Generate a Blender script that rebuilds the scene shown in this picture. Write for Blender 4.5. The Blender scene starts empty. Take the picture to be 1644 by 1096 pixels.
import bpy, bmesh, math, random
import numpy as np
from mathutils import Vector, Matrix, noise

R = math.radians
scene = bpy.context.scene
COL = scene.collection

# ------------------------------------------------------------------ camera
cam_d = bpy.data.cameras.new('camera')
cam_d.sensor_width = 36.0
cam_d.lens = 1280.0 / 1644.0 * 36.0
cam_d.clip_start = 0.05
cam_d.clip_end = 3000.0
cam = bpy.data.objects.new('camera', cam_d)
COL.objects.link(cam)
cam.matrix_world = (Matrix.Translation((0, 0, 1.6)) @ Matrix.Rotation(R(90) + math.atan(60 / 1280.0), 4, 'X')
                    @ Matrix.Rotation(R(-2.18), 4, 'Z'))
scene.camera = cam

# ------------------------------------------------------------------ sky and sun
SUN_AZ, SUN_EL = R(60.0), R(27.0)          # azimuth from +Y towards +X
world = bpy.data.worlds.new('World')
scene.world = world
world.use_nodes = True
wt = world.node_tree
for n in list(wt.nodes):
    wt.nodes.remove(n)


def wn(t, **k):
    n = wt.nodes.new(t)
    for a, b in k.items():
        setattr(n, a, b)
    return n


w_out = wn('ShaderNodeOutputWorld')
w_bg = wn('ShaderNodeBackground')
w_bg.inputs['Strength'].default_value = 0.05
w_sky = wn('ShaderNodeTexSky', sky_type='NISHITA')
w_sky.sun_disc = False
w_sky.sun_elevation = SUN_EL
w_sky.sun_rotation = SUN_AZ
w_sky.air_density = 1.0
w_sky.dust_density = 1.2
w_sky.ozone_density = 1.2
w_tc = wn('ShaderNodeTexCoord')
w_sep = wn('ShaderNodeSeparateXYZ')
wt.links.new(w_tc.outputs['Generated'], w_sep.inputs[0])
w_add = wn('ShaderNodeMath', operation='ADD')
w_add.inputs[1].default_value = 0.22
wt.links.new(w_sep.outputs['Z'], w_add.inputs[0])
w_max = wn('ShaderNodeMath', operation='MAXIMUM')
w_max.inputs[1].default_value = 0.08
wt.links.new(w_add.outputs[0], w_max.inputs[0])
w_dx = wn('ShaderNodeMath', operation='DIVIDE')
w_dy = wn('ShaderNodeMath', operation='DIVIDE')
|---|
Starting at the first line of the material above, reproduce each line exactly up to and including the line with "scene.camera = cam".

Generate a Blender script that rebuilds the scene shown in this picture. Write for Blender 4.5. The Blender scene starts empty. Take the picture to be 1644 by 1096 pixels.
import bpy, bmesh, math, random
import numpy as np
from mathutils import Vector, Matrix, noise

R = math.radians
scene = bpy.context.scene
COL = scene.collection

# ------------------------------------------------------------------ camera
cam_d = bpy.data.cameras.new('camera')
cam_d.sensor_width = 36.0
cam_d.lens = 1280.0 / 1644.0 * 36.0
cam_d.clip_start = 0.05
cam_d.clip_end = 3000.0
cam = bpy.data.objects.new('camera', cam_d)
COL.objects.link(cam)
cam.matrix_world = (Matrix.Translation((0, 0, 1.6)) @ Matrix.Rotation(R(90) + math.atan(60 / 1280.0), 4, 'X')
                    @ Matrix.Rotation(R(-2.18), 4, 'Z'))
scene.camera = cam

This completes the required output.